Con gli stadi sta succedendo la stessa cosa. Tutti concordi nel dire “senza stadi non si va avanti”, ma intanto il resto d’Europa punta fortemente sulle sponsorizzazioni. La differenza che si sta venendo a creare tra i top club europei e quelli italiani per quanto riguarda gli accordi commerciali è abissale.
Si evince che, pur avendo stadi di proprietà, oggi i club italiani sarebbero comunque indietro rispetto al resto d’Europa. L’appeal di cui godono i maggiori club europei nei mercati emergenti è enorme. All’inizio furono Manchester United e Real Madrid a scoprire il continente asiatico, oggi tutte le grandi d’ Europa hanno stretto accordi commerciali con società americane, asiatiche e africane.
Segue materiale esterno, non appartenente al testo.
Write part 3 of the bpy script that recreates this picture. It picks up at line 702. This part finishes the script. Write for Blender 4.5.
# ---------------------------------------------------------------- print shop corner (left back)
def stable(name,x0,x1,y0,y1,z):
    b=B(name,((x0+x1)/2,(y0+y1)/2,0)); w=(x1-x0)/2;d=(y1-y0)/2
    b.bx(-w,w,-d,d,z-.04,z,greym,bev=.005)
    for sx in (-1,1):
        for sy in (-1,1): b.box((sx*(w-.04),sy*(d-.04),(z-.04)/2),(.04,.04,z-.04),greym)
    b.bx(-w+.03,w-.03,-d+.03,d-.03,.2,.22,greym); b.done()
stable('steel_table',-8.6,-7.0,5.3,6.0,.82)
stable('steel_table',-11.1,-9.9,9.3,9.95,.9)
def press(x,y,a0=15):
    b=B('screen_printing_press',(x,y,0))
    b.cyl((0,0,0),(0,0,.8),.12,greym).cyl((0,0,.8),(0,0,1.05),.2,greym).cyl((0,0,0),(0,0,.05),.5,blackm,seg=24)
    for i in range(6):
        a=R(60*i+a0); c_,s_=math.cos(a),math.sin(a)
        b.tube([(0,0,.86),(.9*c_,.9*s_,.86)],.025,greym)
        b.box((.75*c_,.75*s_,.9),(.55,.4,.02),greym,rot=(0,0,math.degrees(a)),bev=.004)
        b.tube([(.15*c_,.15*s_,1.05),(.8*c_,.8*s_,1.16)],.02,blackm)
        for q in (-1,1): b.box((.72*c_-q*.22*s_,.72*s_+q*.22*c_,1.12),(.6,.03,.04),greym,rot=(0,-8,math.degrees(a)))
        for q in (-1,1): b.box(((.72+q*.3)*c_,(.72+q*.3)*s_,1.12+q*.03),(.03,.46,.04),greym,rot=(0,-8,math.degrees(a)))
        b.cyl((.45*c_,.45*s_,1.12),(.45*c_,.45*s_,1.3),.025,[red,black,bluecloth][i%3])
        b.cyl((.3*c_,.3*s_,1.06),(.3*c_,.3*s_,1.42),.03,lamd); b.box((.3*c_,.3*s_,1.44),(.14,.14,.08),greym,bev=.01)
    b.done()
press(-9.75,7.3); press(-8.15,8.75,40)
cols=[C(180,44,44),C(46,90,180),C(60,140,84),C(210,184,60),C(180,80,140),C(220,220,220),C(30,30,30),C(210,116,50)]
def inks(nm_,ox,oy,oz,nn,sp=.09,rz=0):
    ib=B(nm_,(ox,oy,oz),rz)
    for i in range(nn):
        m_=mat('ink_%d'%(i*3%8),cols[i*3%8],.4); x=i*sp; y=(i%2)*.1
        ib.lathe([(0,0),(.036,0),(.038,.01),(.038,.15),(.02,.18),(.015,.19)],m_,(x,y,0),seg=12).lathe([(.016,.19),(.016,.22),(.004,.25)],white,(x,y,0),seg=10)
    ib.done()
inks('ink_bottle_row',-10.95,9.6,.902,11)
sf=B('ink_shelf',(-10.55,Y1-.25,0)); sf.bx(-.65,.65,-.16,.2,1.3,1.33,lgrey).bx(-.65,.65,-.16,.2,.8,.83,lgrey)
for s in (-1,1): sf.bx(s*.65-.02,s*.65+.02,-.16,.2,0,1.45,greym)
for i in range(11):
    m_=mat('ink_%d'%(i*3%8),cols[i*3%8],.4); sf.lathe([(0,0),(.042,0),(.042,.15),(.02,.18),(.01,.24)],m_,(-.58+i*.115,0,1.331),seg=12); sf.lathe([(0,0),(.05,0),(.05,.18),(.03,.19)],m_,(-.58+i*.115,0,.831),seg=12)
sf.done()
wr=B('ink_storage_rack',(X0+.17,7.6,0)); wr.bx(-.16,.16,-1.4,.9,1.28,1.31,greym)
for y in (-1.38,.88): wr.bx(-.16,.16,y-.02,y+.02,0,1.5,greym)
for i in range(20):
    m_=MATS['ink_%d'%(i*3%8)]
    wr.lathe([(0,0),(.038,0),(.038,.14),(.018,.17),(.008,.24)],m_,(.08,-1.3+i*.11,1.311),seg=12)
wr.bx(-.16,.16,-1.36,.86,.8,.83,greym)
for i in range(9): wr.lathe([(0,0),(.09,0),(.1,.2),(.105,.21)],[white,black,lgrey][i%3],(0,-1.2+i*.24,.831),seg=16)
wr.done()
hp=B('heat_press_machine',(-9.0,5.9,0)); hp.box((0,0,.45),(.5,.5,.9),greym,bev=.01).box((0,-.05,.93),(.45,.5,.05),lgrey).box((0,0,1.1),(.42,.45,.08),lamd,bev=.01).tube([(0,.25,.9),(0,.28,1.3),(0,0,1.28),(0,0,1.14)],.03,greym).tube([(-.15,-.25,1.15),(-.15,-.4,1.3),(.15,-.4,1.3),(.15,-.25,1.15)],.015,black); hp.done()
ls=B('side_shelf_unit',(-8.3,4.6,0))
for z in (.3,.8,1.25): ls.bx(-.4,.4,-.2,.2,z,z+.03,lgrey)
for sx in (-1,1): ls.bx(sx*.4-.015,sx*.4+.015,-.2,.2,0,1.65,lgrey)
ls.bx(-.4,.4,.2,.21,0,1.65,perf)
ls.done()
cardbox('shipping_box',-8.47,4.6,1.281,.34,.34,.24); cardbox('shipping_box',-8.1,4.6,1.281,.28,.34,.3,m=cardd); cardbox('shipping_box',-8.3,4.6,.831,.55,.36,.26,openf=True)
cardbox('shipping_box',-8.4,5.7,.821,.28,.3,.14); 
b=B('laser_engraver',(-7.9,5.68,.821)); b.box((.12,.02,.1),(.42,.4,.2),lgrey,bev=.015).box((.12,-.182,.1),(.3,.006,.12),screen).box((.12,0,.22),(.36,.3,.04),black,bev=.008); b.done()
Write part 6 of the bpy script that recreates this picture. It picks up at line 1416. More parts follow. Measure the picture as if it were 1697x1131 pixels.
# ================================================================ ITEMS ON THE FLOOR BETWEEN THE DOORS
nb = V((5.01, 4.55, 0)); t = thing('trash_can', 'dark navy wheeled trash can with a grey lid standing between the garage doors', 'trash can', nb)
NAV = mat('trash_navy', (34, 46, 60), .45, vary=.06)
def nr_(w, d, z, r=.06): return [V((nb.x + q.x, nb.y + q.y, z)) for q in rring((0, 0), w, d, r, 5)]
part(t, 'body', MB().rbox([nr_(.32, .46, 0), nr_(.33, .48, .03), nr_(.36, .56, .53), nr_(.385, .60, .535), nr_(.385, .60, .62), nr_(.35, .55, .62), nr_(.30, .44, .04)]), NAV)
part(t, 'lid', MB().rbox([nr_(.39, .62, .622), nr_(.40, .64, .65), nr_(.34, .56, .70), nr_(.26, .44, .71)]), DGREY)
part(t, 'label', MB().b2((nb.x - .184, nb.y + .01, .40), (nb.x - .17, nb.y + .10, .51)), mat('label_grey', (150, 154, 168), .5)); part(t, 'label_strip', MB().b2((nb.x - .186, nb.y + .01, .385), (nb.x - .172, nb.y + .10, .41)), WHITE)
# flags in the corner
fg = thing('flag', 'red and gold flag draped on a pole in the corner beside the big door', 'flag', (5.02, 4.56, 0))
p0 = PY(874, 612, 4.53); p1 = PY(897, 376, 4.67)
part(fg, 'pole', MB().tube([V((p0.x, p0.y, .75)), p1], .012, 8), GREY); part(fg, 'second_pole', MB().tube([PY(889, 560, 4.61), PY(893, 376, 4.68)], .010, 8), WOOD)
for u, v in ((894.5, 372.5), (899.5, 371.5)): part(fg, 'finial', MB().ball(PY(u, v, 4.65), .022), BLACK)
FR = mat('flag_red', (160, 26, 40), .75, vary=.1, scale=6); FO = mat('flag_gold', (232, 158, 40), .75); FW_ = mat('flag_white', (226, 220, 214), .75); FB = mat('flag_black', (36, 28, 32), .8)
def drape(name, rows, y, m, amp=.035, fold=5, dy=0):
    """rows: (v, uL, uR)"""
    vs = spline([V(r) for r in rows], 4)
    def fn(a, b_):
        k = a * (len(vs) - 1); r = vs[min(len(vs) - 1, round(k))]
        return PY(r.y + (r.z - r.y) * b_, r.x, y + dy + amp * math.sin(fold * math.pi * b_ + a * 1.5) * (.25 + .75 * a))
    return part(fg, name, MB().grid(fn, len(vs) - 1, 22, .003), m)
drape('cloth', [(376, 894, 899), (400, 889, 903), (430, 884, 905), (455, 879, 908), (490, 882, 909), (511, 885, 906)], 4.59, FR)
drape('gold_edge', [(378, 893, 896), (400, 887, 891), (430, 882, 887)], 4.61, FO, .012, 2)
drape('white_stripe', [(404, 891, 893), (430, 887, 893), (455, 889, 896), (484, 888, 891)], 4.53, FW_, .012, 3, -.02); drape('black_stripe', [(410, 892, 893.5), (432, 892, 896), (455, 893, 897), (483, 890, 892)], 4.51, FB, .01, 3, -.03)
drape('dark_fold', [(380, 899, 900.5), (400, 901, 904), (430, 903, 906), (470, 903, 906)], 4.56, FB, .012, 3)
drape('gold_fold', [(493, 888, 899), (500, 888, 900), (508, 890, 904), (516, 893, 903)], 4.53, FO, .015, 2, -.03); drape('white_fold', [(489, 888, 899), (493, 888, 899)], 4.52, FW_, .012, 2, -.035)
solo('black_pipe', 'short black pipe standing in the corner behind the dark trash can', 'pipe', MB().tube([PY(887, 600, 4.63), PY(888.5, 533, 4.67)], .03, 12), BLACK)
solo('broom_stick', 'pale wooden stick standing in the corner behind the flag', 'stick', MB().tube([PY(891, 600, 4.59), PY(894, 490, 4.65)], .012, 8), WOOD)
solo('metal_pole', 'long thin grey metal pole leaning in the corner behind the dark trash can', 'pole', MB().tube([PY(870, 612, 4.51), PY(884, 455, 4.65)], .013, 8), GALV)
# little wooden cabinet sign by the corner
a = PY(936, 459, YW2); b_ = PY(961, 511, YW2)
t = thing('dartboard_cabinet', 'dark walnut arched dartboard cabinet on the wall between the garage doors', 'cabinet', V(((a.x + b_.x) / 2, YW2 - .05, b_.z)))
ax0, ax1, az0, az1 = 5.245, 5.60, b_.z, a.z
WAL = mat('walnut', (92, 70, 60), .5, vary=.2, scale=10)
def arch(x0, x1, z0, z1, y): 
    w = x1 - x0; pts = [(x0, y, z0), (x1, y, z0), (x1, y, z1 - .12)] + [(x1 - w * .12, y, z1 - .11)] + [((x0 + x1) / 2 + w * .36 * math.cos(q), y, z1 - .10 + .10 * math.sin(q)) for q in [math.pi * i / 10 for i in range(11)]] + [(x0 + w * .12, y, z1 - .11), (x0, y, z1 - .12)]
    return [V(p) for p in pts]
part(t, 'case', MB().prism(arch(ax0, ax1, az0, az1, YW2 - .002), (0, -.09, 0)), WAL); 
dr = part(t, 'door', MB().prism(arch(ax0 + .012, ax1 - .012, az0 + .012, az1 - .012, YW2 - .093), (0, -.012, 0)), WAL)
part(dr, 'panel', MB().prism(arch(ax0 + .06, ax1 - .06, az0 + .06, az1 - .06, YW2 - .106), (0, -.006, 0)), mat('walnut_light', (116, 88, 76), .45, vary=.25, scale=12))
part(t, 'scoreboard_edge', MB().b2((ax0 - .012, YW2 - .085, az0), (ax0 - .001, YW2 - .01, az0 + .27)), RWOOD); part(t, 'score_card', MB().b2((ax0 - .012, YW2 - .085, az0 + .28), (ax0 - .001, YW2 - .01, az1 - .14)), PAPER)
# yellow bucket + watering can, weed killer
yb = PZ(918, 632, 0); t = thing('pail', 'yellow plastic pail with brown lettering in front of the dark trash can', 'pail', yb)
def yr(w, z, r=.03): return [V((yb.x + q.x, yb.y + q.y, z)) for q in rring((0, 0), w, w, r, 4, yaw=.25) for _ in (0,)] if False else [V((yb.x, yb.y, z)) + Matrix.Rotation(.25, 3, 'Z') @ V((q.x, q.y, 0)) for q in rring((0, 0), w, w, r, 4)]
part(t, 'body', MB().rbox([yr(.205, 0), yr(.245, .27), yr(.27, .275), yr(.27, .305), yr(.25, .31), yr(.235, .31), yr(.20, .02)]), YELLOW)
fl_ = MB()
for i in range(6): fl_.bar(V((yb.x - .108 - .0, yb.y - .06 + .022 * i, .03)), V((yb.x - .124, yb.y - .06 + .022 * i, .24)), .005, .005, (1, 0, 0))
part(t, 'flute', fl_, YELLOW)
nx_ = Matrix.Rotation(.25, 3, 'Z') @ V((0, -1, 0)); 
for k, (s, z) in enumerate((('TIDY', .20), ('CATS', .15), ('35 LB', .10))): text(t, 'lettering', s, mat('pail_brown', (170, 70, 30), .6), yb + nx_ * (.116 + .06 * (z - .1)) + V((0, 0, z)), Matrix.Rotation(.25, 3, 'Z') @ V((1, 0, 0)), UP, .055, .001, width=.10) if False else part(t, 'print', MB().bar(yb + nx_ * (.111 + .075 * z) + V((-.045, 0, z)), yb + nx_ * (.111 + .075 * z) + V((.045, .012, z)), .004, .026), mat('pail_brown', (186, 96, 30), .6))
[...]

Tutto questo permette loro di ottenere una visibilità globale ed avere un brand forte e commercialmente appetibile.


Prospettive future

Il futuro non è dei più rosei per il nostro calcio, il distacco è destinato a crescere. Con l’entrata in vigore dei nuovi contratti di sponsorizzazione, il rischio di vedere una top ten della Football Money League senza italiane è molto concreto. Anche perché bisogna considerare pure i pessimi risultati sportivi di Inter e Milan, che rischiano di non partecipare alla prossima Champions League.
Del resto, se le entrate non aumentano non si possono acquistare top player, ne tantomeno trattenere giovani talenti, non potendo competere con le altre potenze economiche in fatto di ingaggi. Il risultato sarà una Serie A sempre meno appetibile e più povera rispetto alla Premier League, alla Bundeslga, alla Liga e, ahimè, anche alla Ligue1.